Itália (4-4-2 e 4-4-1-1): Buffon; Zambrotta, Cannavaro, Materazzi e Grosso; Gattuso, Pirlo Camoranesi e Perrotta; Totti
e Toni. Técnico: Marcello Lippi
2010: 4-4-2
10 das 32 seleções
Uruguai, México, África do Sul, Nigéria, Estados Unidos, Inglaterra, Eslovênia, Eslováquia, Espanha e Suíça
Como jogou a campeã?
Espanha (4-2-3-1, 4-3-3 e 4-4-2): Casillas; Sergio Ramos, Piqué, Puyol e Capdevilla; Busquets e Xabi Alonso; Pedro, Xavi e Iniesta; Villa. Técnico: Vicente del Bosque
Influência da Eurocopa
O sucesso do 4-2-3-1 na Copa de 2014 é um efeito imediato da Eurocopa de 2012, realizada na Ucrânia e na Polônia. Há dois anos, oito das 16 seleções adotaram o esquema, entre elas, a campeã Espanha. Alemanha, Holanda, República Tcheca, Suécia, Dinamarca, Polônia e Grécia também compraram a moda. Um legado do torneio continental ignorado até o momento em solo brasileiro é o 4-6-0 da Espanha.
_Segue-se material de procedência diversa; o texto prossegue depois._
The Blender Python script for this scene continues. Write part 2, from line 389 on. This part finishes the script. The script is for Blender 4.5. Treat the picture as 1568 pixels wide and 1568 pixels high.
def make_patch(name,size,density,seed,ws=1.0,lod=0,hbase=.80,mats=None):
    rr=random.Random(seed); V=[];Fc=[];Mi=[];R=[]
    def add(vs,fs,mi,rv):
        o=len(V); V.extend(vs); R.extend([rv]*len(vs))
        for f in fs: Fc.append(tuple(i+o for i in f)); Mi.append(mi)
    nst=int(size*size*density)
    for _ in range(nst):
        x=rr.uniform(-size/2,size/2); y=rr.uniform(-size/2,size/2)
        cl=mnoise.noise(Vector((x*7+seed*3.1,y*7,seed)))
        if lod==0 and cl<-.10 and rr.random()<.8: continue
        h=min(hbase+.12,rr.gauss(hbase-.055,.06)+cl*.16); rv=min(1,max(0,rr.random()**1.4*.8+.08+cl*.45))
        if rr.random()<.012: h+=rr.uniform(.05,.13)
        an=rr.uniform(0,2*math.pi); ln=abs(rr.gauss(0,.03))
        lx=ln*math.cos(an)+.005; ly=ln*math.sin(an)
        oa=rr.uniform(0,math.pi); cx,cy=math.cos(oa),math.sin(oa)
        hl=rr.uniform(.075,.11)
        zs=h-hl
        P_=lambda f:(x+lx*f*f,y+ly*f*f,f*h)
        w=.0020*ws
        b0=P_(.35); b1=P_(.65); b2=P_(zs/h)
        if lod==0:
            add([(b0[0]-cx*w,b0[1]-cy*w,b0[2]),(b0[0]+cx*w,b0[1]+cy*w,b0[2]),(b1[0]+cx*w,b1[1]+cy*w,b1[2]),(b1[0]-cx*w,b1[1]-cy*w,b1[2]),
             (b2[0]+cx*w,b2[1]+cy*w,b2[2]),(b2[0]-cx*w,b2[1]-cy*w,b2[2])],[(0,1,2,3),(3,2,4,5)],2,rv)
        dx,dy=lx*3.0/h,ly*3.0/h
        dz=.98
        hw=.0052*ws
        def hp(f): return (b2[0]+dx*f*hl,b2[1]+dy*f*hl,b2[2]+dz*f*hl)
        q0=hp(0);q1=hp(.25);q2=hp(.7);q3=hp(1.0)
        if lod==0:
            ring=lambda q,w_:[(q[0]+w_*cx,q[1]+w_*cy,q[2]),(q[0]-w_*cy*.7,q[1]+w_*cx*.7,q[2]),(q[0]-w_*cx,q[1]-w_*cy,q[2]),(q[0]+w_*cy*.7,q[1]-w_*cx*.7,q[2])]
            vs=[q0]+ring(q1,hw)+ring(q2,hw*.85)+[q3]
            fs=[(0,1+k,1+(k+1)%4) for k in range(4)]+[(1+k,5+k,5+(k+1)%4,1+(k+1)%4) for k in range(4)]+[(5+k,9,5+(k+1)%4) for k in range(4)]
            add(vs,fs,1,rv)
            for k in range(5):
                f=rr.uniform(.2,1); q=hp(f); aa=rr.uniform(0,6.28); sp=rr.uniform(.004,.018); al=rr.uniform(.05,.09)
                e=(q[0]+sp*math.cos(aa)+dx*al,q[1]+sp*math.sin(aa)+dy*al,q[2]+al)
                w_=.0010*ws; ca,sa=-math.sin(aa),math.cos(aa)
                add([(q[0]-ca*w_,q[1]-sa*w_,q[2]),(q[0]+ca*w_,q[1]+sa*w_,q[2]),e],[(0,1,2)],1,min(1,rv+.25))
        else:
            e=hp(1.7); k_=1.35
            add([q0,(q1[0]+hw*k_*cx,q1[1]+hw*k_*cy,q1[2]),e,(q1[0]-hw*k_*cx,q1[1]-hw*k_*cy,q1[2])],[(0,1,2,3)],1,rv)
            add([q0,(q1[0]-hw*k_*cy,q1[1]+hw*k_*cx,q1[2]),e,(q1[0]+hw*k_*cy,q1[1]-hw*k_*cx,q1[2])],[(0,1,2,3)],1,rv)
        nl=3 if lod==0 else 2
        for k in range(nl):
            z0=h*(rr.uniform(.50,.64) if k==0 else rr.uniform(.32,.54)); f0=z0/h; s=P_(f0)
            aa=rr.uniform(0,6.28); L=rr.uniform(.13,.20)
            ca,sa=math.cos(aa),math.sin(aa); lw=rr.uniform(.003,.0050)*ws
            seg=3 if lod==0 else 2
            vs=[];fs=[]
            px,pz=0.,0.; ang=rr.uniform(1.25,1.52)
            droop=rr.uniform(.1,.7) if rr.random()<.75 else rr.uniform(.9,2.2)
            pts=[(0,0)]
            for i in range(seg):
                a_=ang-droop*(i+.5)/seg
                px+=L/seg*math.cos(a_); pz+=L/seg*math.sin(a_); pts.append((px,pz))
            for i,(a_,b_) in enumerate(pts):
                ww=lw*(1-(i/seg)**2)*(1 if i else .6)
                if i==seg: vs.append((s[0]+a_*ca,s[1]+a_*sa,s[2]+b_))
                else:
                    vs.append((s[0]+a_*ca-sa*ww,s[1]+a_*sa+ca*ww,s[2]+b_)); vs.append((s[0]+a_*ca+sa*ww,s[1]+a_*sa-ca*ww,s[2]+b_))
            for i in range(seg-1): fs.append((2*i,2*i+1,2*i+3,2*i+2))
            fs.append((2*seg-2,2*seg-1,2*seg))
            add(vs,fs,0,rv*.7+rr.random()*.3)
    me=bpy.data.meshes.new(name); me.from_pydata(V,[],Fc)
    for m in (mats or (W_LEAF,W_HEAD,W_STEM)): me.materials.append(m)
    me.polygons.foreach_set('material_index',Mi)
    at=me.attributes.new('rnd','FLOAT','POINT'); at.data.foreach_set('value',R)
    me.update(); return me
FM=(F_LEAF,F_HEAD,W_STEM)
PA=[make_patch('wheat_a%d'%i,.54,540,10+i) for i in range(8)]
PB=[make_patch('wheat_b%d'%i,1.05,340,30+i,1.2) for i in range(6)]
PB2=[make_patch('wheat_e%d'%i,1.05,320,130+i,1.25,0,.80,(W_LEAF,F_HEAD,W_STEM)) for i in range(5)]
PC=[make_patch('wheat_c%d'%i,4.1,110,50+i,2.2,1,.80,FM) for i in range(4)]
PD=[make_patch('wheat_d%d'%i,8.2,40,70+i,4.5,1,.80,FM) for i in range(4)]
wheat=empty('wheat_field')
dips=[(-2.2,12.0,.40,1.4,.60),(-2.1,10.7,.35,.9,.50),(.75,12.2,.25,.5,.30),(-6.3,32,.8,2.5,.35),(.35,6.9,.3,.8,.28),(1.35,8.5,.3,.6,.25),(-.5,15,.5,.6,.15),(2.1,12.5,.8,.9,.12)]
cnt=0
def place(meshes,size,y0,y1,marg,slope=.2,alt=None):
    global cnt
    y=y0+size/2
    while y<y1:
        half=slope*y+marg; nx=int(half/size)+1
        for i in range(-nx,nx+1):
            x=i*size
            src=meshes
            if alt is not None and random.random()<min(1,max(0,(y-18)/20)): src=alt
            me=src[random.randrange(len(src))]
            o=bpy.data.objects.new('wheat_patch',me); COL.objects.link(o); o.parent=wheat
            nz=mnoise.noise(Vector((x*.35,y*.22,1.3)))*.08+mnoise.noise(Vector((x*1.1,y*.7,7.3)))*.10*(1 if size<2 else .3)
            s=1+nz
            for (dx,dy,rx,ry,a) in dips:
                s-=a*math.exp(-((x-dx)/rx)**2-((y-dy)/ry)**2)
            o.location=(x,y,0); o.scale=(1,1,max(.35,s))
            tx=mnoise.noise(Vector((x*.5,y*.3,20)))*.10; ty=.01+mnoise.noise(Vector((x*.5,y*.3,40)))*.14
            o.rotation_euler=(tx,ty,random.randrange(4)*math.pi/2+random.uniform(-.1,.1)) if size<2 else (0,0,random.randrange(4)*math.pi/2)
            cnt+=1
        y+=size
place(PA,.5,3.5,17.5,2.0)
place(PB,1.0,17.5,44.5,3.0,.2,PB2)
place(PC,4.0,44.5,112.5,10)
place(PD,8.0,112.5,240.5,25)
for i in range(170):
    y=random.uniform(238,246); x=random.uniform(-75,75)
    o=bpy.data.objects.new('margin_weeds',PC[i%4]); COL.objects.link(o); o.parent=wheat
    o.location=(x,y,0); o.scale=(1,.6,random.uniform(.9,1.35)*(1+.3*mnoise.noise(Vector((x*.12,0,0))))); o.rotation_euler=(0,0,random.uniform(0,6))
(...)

No título europeu, Vicente del Bosque abriu mão de um centroavante, e Fàbregas fez o papel de falso 9 no histórico 4 x 0 sobre a Itália na final.
Zé da Galera No auge dos pontas, o personagem Zé da Galera, de Jô Soares, encheu tanto o saco do técnico da Seleção Brasileira que ganhou as ruas: “Bota ponta, Telê”, em relação ao esquema tático da Copa do Mundo de 1982, na Espanha.